Sunday, December 6, 2009

The Wrong Advice

People value guidance in their lives. They watch the morning news to check out the weather. They listen in to radio talk shows to gain some perspective. They read Bibles, Korans, Gitas and the works of Martha Stuart. Then there is Oprah...Dr. Phil... and psychics.

Still, for whatever baffling reason, I find that people ask me for advice.

My problem is that I am a good listener. I am one of those generally 'polite' people who will lend an ear to someones troubles. I've done quite a bit of that as a bartender over the years. And I think its become something of a habit.

I dont give bad advice exactly. It's just that most people who turn to me for guidance avoid asking me about stuff that I'm good at and ask me about things that I need more guidance about than they do.

Over the years I have owned and operated a number of different restaurants and businesses.
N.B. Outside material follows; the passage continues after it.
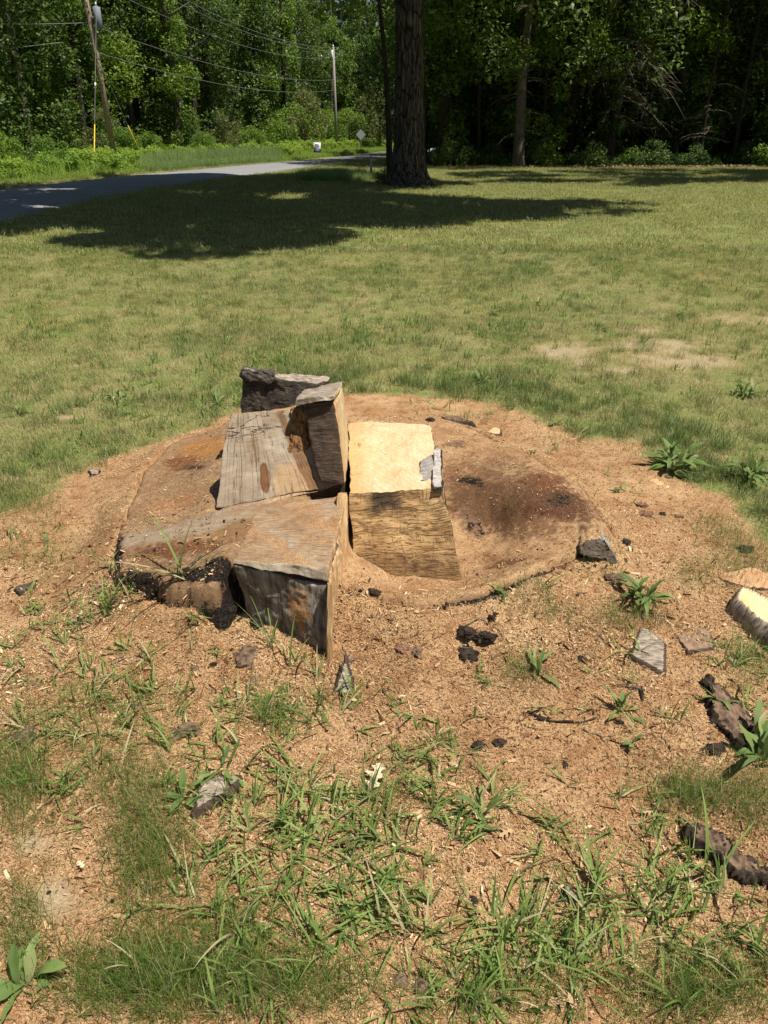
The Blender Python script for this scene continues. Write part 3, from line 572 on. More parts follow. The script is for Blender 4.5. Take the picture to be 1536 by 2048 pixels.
# ------------------------------------------------------------------ lumps and chips of wood
def lump(seed, sx, sy, sz, mat, rough=.35, fr=2.2, sub=3):
    import bmesh
    bm = bmesh.new(); bmesh.ops.create_icosphere(bm, subdivisions=sub, radius=1.0)
    v = np.array([p.co[:] for p in bm.verts]); f = [[q.index for q in p.verts] for p in bm.faces]; bm.free()
    r = 1 + rough * fbm(v[:, 0] * fr + seed, v[:, 1] * fr, v[:, 2] * fr, s=seed) + .4 * rough * fbm(v[:, 0] * fr * 3 + seed, v[:, 1] * fr * 3, v[:, 2] * fr * 3, s=seed + 1)
    v = v * r[:, None] * np.array([sx, sy, sz]); return mesh('lump', v, f, mat, smooth=False)
def slab(poly, th, mat_top_, mat_side_, seed=0, amp=.004, dz=None, n=5):
    """an irregular flat piece grown on a fine grid inside its outline, with a steep broken edge and an underside"""
    p = np.array(poly, float); lo, hi = p.min(0) - .012, p.max(0) + .012; L = max(hi - lo); st = L / 70
    gx, gy = np.arange(lo[0], hi[0], st), np.arange(lo[1], hi[1], st); X, Y = np.meshgrid(gx, gy, indexing='ij'); x, y = X.ravel(), Y.ravel()
    e = sdf([tuple(q) for q in p], x, y) + amp * 2.2 * fbm(x * 45 + seed, y * 45, s=seed) + amp * fbm(x * 160, y * 160, s=seed + 1)
    edge = min(.028, th * .42 + .003); k = np.clip(-e / edge, 0, 1)
    z = th * (k ** .5) * (1 - .12 * (k >= 1)) + amp * 1.4 * k * fbm(x * 38, y * 38 + seed, s=seed + 2) + amp * .8 * k * fbm(x * 130, y * 50, s=seed + 3) - .006 * (k <= 0)
    f = grid_faces(len(gx), len(gy)); keep = (e[f] < st * .9).all(1); f = f[keep]; used = np.unique(f); rm = np.full(len(x), -1); rm[used] = np.arange(len(used)); f = rm[f]
    v = np.stack([x, y, z], 1)[used]; ku = k[used]; mi = (ku[f].mean(1) < .97).astype(int); nb = len(v)
    vb = v.copy(); vb[:, 2] = -.008
    uv = v[:, :2] - lo; V = np.concatenate([v, vb]); Fq = np.concatenate([f, f[:, ::-1] + nb])
    return mesh('slab', V, Fq, [mat_top_, mat_side_], smooth=True, uv=np.concatenate([uv, uv]), mi=np.concatenate([mi, np.ones(len(f), int)]))
def slab_at(name, label, cat, pts, th, mt, ms, seed=0, lift=0.0, amp=.003, group=None, tilt=(0, 0), zf=None):
    w = [np.array(on(*p)) for p in pts]; c = np.mean(w, 0); base = float(surf(np.array([c[0]]), np.array([c[1]]))[0]) if zf is None else zf
    w = [P(p[0], p[1], base) for p in pts]; c = np.mean(w, 0); loc = [(q[0] - c[0], q[1] - c[1]) for q in w]
    me = slab(loc, th, mt, ms, seed, amp); me.name = name
    o = obj(name, me, None, (c[0], c[1], base - .007 + lift)); o.rotation_euler = (tilt[0], tilt[1], 0)
    return tag(o, label, cat, group)
def wz(u, v):   # world point on whatever surface shows at this pixel
    p = P(u, v, .1)
    for _ in range(6):
        z = float(surf(np.array([p[0]]), np.array([p[1]]))[0]); p = P(u, v, z)
    return p
slab_at('bark_strip', 'black charred bark strip with forked left end on sawdust behind pale block', 'bark', [(880, 846), (878, 838), (890, 840), (905, 836), (950, 856), (952, 861), (915, 858), (886, 852)], .045, BROWNBARK, BARK, 3, tilt=(R(-8), 0))
slab_at('wood_chip', 'pale wedge-shaped wood chip beside the black bark strip', 'wood chip', [(967, 869), (972, 866), (990, 855), (1003, 862), (1005, 871), (998, 874)], .022, WTHIN, CHAR2, 4)
slab_at('wood_chip', 'bright yellow curved wood chip right of the pale block', 'wood chip', [(897, 897), (925, 896), (948, 891), (957, 895), (940, 905), (905, 909)], .010, mat_fresh('yellow_chip_wood', (.78, .5, .2), (.85, .6, .28), (.78, .5, .2)), WTHIN, 5)
slab_at('wood_chip', 'yellow wood chip lying below the big plantain plant', 'wood chip', [(1294, 958), (1312, 957), (1340, 972), (1338, 980), (1318, 975)], .010, WTHIN, WTHIN, 6)
slab_at('bark_strip', 'small black bark bit behind the pale block', 'bark', [(838, 843), (845, 838), (858, 845), (862, 850), (842, 850)], .03, BARK, BARK, 7)
slab_at('plank_offcut', 'orange-brown plank offcut half sunk in grass at right edge', 'wood', [(1428, 1160), (1432, 1150), (1485, 1137), (1510, 1138), (1560, 1160), (1575, 1185), (1500, 1185), (1450, 1170)], .022, mat_fresh('red_brown_wood', (.50, .27, .13), (.62, .38, .2), (.36, .16, .09)), CHAR2, 8)
t = slab_at('split_log', 'split yellow log with grey bark side lying at right edge', 'log', [(1450, 1225), (1462, 1200), (1480, 1195), (1600, 1262), (1640, 1310), (1575, 1318), (1500, 1275)], .085, mat_fresh('split_log_wood', (.80, .52, .26), (.88, .66, .38), (.74, .42, .17)), PALE, 9, amp=.0008)
slab_at('plank', 'flat pointed grey-brown board lying on the sawdust', 'board', [(1255, 1318), (1274, 1257), (1300, 1263), (1334, 1290), (1333, 1354), (1320, 1350)], .022, PALE, CHAR2, 10, amp=.0015, tilt=(R(2), R(3)))
slab_at('buried_board', 'dull brown board half buried in sawdust right of the pointed board', 'board', [(1345, 1268), (1372, 1245), (1425, 1262), (1430, 1298), (1375, 1305)], .010, mat_barky('dull_board', (.2, .13, .08), (.36, .24, .15), 1), CHAR2, 11)
slab_at('bark_slab', 'long crumbly dark bark slab running down towards the large plantain', 'bark', [(1398, 1372), (1412, 1355), (1430, 1365), (1445, 1385), (1462, 1395), (1500, 1432), (1512, 1462), (1502, 1490), (1478, 1500), (1450, 1480), (1425, 1450), (1410, 1430), (1408, 1410), (1415, 1395)], .035, BROWNBARK, BARK, 12, amp=.011)
slab_at('bark_slab', 'dark bark slab with reddish inside among the grass at lower right', 'bark', [(1362, 1668), (1372, 1652), (1390, 1650), (1430, 1675), (1470, 1705), (1560, 1760), (1570, 1790), (1470, 1762), (1410, 1722), (1385, 1705)], .04, BROWNBARK, BARK, 13, amp=.010)
slab_at('driftwood_piece', 'weathered grey-white wood piece with dark streaks in lower-left grass', 'wood', [(382, 1605), (395, 1580), (440, 1555), (484, 1552), (486, 1575), (455, 1605), (400, 1638), (380, 1640)], .035, PALE, CHAR2, 14, amp=.004)
slab_at('bark_chip', 'grey bark chip half hidden in grass at left edge', 'bark', [(25, 1180), (40, 1170), (82, 1160), (80, 1170), (40, 1188)], .012, CHAR, BARK, 15)
slab_at('bark_chip', 'grey bark scrap at the lawn edge left of the stump', 'bark', [(175, 944), (185, 938), (205, 944), (200, 952), (180, 954)], .02, PALE, BARK, 16)
slab_at('bark_strip', 'thin black bark strip beneath the three-leaved plantain', 'bark', [(1224, 1370), (1285, 1372), (1290, 1400), (1282, 1405), (1276, 1382), (1226, 1377)], .014, BROWNBARK, BARK, 17)
slab_at('wood_fragment', 'grey broken wood fragment with bark edge in the grass bottom right', 'wood', [(1116, 1800), (1125, 1765), (1135, 1762), (1150, 1785), (1172, 1790), (1176, 1806), (1150, 1812)], .02, PALE, BARK, 18)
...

I've had a chance to learn the ropes, earn my stripes and discover firsthand what works and what doesnt. Naturally, no one ever asks me about any of that. And if I give them an opinion ... they dont want to hear it. I guess everyone has to learn the hard way...like I did.

What most people talk to me about are personal relationships...girlfriends, boyfriends...and marriages. Now, lets see...I am divorced and was married for a total of 4 months. Most of my girfriends ran off with someone else. In one case the guy was 25 years older than myself. Maybe he had some good advice for her.

The point is...I quite obviously dont know anything at all about relationships. Actually, in my own, I am always asking other people what they think...which I have found to be a terrible idea. One of my good friends advised me to dump a girl I was dating...and when I did...he married her.

Maybe none of us should be looking for advice. And maybe that is the best advice I can give.

I have never gotten good advice from a lawyer but I certainly got charged enough for it. Perhaps I should start billing people when they ask me to give them advice...

"Gee Scott. My girlfriend doesnt like that I go out with the guys as much as I do. What's your take on that?"

"Stay home. Or take her out with the guys."

"Huh? Wha? No man...seriously."

"@#$%. Ok. Well if you really love your girlfriend and value your relationship together then you need to give some thought to why this is important to her. Is she worried you arent going to remain faithful in your relationship? Does she simply want to spend more time with you? Are you being selfish? Is there an underlying reason that you spend an inordinate amount of time..."

"Uh ... dude...she's just wrong right?"

"... Ok. My advice then is that you buy her a cat. Spend the next month out carousing with your boys looking for another girlfriend...cause you're gonna need one. Oh...and that will be 150 dollars, thank you."

As bad as that is...its much worse for me when someone asks me for advice on a question of ethics or morals. Clearly, everyone has their own set of rules. People certainly dont want to abide by mine. If you have to ask me a question like that then you already know the answer...you just want me to be your scapegoat. I'll tell you to be good. So dont ask me if you dont want to be.

Sure there are things that I know a lot about...but you have to ask me for advice on those things and not on things that leave me clueless. Women. That's a whole subject that you shouldnt be asking me about ... ever.

I am not a compass. I have no idea where true north is. The best I can do is tell you how to navigate by the stars, the seat of your pants and by heart.

But, take it from me...that's the wrong advice.

1 comment:

Lightheaded1 said...

Perhaps advice should be preceded by a disclaimer which must be read in full before the advice can be proffered. After about three pages of legalese the person seeking advice would just say, "Ah, to hell with it. Give me another drink."

Good post Brother Free. Always a pleasure.